Keep only the lines where "high" appears.
== Dataset content
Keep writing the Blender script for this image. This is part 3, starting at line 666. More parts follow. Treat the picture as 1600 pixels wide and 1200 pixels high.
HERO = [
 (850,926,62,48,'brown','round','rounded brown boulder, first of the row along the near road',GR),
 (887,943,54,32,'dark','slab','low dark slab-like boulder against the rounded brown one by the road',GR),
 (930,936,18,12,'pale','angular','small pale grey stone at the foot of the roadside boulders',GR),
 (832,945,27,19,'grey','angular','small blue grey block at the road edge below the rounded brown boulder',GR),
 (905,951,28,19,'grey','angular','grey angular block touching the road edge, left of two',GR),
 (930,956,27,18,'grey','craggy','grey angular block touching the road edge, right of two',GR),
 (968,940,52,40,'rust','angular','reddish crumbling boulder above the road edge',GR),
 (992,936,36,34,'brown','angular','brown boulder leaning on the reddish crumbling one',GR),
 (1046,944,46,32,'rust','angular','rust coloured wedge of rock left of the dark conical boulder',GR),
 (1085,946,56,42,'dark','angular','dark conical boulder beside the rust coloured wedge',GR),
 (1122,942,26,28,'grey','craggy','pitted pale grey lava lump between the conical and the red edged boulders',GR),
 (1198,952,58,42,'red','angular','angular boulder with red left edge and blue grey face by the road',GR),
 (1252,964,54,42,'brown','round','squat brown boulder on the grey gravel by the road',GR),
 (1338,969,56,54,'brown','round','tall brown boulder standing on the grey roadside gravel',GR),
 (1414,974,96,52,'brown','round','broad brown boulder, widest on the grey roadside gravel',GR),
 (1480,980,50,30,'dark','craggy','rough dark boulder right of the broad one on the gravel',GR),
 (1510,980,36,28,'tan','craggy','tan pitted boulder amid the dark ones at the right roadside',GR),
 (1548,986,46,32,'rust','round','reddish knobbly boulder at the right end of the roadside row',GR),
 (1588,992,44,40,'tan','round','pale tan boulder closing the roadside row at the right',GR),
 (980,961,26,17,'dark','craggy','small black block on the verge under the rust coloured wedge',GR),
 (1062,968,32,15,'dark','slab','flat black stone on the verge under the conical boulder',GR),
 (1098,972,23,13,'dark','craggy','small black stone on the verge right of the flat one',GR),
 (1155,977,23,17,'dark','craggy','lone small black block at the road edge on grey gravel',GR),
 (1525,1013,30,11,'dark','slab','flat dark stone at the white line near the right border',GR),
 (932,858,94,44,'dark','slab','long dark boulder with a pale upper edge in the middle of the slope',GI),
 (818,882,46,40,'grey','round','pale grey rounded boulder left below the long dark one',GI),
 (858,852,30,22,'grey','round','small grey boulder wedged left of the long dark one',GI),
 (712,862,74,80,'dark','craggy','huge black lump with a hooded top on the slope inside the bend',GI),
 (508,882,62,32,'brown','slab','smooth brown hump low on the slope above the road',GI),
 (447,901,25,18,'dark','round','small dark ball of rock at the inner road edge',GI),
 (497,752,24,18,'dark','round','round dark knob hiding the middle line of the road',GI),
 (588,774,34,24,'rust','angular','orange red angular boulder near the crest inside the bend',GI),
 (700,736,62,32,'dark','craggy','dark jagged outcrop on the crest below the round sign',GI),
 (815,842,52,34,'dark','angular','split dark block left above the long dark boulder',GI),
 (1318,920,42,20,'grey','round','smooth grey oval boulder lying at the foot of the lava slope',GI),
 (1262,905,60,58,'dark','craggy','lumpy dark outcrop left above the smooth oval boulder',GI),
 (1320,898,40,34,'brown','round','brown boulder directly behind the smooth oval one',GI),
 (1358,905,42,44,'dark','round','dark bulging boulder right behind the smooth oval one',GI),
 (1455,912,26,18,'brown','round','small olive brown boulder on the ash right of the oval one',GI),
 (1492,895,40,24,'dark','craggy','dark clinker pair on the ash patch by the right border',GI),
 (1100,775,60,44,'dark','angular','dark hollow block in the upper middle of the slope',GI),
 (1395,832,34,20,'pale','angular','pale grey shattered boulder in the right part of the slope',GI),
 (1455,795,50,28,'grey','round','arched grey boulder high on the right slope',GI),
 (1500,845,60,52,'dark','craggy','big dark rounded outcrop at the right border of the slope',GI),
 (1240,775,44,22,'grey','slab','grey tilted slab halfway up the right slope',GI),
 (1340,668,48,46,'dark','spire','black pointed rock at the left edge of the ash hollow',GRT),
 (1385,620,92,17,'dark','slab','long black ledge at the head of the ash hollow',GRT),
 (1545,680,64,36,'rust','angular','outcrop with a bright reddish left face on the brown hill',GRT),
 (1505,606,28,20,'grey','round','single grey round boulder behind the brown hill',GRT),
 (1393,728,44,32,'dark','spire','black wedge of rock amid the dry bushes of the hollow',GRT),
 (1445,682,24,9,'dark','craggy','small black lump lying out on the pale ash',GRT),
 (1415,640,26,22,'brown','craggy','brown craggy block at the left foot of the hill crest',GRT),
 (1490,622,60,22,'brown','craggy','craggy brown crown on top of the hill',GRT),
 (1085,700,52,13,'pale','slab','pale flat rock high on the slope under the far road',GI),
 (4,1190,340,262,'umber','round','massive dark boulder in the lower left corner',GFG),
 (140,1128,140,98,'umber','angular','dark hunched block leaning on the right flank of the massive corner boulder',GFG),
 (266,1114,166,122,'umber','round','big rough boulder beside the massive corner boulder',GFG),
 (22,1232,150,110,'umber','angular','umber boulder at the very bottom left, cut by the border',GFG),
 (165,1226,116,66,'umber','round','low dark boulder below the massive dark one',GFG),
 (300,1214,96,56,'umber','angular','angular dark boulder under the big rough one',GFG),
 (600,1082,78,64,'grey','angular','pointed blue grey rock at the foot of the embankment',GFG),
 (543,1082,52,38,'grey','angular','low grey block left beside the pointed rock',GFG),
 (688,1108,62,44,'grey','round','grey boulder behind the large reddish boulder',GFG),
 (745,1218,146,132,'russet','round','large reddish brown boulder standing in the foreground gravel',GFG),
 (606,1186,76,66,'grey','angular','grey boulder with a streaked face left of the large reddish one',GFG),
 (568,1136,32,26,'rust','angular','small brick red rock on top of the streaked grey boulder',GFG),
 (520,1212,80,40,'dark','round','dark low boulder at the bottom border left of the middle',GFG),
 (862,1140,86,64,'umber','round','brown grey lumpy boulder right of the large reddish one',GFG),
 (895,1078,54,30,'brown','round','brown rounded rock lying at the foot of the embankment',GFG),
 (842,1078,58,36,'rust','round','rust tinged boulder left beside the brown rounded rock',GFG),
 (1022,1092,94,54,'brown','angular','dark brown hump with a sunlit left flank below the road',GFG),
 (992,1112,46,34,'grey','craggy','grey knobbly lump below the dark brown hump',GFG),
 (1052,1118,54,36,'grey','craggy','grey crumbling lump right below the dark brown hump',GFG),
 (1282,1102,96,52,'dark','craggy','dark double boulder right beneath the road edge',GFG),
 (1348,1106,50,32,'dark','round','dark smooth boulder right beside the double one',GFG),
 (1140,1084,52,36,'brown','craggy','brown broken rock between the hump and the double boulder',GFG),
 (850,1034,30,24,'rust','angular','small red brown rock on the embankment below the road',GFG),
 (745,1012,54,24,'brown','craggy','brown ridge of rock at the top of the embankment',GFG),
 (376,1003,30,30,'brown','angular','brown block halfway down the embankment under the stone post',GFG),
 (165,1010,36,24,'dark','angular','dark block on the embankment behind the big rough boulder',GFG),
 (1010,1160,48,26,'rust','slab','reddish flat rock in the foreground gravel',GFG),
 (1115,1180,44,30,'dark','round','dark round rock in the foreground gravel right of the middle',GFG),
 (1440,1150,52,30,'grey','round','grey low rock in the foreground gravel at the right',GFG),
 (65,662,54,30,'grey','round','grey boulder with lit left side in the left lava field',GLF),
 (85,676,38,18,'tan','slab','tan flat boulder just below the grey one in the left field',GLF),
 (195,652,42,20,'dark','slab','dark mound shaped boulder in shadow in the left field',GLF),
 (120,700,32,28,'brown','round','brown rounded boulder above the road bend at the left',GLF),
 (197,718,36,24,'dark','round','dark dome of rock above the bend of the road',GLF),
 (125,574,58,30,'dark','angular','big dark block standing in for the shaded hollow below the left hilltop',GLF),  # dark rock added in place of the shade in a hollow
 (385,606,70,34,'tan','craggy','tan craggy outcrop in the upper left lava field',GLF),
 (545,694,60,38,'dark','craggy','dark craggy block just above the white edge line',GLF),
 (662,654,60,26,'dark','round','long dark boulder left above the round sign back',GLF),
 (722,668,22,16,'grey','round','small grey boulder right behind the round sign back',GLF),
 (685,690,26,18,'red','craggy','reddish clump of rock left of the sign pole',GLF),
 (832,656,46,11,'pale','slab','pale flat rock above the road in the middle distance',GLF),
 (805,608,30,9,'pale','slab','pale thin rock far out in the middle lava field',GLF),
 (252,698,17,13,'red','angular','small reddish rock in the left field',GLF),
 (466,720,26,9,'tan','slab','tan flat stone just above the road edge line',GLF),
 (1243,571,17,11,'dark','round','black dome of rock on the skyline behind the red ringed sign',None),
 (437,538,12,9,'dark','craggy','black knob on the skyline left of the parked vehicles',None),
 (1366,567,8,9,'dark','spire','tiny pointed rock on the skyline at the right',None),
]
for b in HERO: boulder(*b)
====
- [Written reply]
Keep writing the Blender script for this image. This is part 3, starting at line 666. More parts follow. Treat the picture as 1600 pixels wide and 1200 pixels high.
 (1455,795,50,28,'grey','round','arched grey boulder high on the right slope',GI),
 (1085,700,52,13,'pale','slab','pale flat rock high on the slope under the far road',GI),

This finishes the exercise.